_WRITTEN EXERCISE_
Repeat each line exactly, leaving nothing out.

_SOURCE DATA_
▬▬▬▬▬▬▬▬▬▬
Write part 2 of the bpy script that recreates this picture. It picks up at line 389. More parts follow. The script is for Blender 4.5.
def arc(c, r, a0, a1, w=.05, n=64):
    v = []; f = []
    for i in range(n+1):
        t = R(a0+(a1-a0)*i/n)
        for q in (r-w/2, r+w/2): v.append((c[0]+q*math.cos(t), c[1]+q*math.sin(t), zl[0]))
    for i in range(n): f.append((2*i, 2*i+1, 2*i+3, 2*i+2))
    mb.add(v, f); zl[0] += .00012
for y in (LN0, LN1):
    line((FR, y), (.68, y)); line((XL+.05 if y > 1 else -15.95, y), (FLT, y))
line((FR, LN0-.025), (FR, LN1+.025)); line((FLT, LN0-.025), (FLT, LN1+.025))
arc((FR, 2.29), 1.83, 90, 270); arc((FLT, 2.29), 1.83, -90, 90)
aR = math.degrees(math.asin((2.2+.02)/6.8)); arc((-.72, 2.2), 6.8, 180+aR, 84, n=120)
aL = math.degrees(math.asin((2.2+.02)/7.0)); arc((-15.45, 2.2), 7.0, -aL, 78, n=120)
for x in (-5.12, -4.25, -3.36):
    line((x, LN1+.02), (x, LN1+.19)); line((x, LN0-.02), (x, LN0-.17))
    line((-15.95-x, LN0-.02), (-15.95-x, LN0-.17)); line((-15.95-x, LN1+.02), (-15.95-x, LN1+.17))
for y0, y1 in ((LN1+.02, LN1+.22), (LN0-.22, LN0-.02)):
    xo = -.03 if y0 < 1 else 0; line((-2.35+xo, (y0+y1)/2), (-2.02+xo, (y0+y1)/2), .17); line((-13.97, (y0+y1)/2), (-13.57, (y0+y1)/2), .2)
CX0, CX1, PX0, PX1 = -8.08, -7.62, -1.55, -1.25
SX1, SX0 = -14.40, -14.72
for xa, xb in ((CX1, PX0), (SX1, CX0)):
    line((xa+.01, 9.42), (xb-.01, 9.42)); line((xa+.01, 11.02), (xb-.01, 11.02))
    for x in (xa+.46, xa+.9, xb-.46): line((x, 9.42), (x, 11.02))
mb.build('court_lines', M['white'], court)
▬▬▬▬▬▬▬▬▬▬
_RESULT BELOW_
Write part 2 of the bpy script that recreates this picture. It picks up at line 389. More parts follow. The script is for Blender 4.5.
def arc(c, r, a0, a1, w=.05, n=64):
    v = []; f = []
    for i in range(n+1):
        t = R(a0+(a1-a0)*i/n)
        for q in (r-w/2, r+w/2): v.append((c[0]+q*math.cos(t), c[1]+q*math.sin(t), zl[0]))
    for i in range(n): f.append((2*i, 2*i+1, 2*i+3, 2*i+2))
    mb.add(v, f); zl[0] += .00012
for y in (LN0, LN1):
    line((FR, y), (.68, y)); line((XL+.05 if y > 1 else -15.95, y), (FLT, y))
line((FR, LN0-.025), (FR, LN1+.025)); line((FLT, LN0-.025), (FLT, LN1+.025))
arc((FR, 2.29), 1.83, 90, 270); arc((FLT, 2.29), 1.83, -90, 90)
aR = math.degrees(math.asin((2.2+.02)/6.8)); arc((-.72, 2.2), 6.8, 180+aR, 84, n=120)
aL = math.degrees(math.asin((2.2+.02)/7.0)); arc((-15.45, 2.2), 7.0, -aL, 78, n=120)
for x in (-5.12, -4.25, -3.36):
    line((x, LN1+.02), (x, LN1+.19)); line((x, LN0-.02), (x, LN0-.17))
    line((-15.95-x, LN0-.02), (-15.95-x, LN0-.17)); line((-15.95-x, LN1+.02), (-15.95-x, LN1+.17))
for y0, y1 in ((LN1+.02, LN1+.22), (LN0-.22, LN0-.02)):
    xo = -.03 if y0 < 1 else 0; line((-2.35+xo, (y0+y1)/2), (-2.02+xo, (y0+y1)/2), .17); line((-13.97, (y0+y1)/2), (-13.57, (y0+y1)/2), .2)
CX0, CX1, PX0, PX1 = -8.08, -7.62, -1.55, -1.25
SX1, SX0 = -14.40, -14.72
for xa, xb in ((CX1, PX0), (SX1, CX0)):
    line((xa+.01, 9.42), (xb-.01, 9.42)); line((xa+.01, 11.02), (xb-.01, 11.02))
    for x in (xa+.46, xa+.9, xb-.46): line((x, 9.42), (x, 11.02))
mb.build('court_lines', M['white'], court)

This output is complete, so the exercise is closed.